Written problem - Write out exactly the lines that run from the line containing "Write part 3 of" through the line containing "0, a + R(90)))"; both end lines belong to the answer.

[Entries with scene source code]
· · · ·

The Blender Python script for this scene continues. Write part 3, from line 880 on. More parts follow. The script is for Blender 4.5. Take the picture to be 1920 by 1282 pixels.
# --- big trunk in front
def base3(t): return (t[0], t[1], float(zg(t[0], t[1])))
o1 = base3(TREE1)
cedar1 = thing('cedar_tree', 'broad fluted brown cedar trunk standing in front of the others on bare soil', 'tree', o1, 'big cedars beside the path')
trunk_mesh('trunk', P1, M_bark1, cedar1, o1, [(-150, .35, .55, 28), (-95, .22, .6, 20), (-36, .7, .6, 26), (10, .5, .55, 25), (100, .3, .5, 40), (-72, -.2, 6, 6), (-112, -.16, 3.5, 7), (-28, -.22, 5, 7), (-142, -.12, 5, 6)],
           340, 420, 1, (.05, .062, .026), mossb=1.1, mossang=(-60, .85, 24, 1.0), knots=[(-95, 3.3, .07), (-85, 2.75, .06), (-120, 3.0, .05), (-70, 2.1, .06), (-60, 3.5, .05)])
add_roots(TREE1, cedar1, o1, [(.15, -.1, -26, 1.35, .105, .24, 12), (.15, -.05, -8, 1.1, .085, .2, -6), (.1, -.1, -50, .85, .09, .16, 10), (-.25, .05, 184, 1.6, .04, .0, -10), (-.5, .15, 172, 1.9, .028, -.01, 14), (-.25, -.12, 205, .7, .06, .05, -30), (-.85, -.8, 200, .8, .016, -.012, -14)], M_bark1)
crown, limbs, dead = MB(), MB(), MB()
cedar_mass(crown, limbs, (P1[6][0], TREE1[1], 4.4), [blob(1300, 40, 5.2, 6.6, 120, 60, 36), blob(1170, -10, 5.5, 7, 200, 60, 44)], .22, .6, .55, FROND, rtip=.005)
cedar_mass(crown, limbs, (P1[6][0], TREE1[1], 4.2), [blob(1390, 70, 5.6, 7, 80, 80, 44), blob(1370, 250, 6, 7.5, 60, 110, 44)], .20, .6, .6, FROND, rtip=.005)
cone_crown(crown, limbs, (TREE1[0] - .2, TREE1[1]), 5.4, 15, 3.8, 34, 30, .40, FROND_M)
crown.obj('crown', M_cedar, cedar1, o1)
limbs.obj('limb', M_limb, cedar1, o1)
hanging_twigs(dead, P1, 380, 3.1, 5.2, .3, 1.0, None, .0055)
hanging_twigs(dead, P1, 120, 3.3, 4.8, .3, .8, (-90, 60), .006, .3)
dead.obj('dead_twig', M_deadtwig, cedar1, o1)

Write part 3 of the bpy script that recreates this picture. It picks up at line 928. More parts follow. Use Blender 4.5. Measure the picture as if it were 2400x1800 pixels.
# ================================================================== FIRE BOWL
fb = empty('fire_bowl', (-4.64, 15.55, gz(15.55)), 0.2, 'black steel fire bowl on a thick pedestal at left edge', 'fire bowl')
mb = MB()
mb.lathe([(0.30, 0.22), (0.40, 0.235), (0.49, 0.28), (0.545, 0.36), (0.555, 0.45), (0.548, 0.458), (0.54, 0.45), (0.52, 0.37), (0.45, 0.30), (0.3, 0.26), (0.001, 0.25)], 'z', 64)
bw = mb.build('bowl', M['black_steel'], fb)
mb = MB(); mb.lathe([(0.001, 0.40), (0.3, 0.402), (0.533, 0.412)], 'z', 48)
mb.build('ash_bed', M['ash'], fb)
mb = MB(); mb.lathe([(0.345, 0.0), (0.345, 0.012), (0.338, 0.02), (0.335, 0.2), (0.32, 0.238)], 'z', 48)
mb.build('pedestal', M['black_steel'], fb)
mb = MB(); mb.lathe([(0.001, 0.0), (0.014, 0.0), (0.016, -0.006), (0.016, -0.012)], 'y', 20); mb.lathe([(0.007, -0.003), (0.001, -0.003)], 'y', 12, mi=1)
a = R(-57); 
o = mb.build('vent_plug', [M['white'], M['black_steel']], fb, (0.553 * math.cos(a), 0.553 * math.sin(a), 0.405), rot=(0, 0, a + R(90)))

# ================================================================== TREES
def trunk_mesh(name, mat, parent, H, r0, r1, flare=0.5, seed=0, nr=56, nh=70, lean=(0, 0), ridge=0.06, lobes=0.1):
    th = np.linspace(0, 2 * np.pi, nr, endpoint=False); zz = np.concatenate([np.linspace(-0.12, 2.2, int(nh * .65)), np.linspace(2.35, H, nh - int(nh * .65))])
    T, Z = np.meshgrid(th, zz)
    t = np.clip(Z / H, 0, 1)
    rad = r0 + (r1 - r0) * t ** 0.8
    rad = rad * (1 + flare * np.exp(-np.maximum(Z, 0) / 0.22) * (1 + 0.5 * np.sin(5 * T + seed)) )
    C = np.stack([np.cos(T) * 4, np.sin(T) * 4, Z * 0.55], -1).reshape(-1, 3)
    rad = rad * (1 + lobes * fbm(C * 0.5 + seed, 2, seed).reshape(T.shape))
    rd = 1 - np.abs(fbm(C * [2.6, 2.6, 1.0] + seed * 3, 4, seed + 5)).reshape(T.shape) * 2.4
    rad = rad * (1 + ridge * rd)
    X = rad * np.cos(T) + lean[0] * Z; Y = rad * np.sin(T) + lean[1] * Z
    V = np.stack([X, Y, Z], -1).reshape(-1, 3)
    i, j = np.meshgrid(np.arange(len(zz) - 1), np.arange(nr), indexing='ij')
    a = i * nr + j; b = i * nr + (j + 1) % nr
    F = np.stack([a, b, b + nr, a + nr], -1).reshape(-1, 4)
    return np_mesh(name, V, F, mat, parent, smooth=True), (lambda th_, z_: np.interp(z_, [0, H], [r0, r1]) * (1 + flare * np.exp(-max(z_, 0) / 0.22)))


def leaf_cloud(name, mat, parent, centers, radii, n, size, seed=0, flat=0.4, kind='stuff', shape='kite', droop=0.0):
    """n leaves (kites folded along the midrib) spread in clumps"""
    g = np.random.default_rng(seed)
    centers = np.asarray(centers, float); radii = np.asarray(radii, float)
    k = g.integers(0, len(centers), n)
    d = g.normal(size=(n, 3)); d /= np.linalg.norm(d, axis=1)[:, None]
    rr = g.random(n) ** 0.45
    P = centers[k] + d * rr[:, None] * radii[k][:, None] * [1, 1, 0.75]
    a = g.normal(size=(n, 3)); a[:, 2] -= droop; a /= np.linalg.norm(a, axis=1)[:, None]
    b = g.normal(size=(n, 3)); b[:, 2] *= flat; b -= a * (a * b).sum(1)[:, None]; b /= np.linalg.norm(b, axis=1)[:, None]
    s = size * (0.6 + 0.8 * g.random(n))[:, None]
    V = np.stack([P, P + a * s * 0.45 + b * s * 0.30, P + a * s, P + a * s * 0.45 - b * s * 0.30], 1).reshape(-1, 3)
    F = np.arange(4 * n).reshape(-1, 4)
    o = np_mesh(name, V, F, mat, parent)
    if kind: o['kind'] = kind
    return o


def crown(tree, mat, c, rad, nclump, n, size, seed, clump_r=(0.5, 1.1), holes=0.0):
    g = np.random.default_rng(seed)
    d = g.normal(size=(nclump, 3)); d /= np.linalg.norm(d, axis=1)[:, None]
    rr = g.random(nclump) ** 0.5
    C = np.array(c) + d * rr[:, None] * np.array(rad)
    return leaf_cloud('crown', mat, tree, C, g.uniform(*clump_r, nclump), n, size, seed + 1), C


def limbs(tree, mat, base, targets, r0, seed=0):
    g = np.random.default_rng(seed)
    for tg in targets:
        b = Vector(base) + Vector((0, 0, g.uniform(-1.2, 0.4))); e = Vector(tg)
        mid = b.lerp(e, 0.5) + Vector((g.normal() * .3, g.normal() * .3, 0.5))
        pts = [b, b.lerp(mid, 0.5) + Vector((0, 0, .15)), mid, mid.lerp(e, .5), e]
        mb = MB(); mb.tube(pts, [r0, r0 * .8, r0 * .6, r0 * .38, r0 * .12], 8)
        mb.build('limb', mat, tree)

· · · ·

Exercise answer -
Write part 3 of the bpy script that recreates this picture. It picks up at line 928. More parts follow. Use Blender 4.5. Measure the picture as if it were 2400x1800 pixels.
# ================================================================== FIRE BOWL
fb = empty('fire_bowl', (-4.64, 15.55, gz(15.55)), 0.2, 'black steel fire bowl on a thick pedestal at left edge', 'fire bowl')
mb = MB()
mb.lathe([(0.30, 0.22), (0.40, 0.235), (0.49, 0.28), (0.545, 0.36), (0.555, 0.45), (0.548, 0.458), (0.54, 0.45), (0.52, 0.37), (0.45, 0.30), (0.3, 0.26), (0.001, 0.25)], 'z', 64)
bw = mb.build('bowl', M['black_steel'], fb)
mb = MB(); mb.lathe([(0.001, 0.40), (0.3, 0.402), (0.533, 0.412)], 'z', 48)
mb.build('ash_bed', M['ash'], fb)
mb = MB(); mb.lathe([(0.345, 0.0), (0.345, 0.012), (0.338, 0.02), (0.335, 0.2), (0.32, 0.238)], 'z', 48)
mb.build('pedestal', M['black_steel'], fb)
mb = MB(); mb.lathe([(0.001, 0.0), (0.014, 0.0), (0.016, -0.006), (0.016, -0.012)], 'y', 20); mb.lathe([(0.007, -0.003), (0.001, -0.003)], 'y', 12, mi=1)
a = R(-57); 
o = mb.build('vent_plug', [M['white'], M['black_steel']], fb, (0.553 * math.cos(a), 0.553 * math.sin(a), 0.405), rot=(0, 0, a + R(90)))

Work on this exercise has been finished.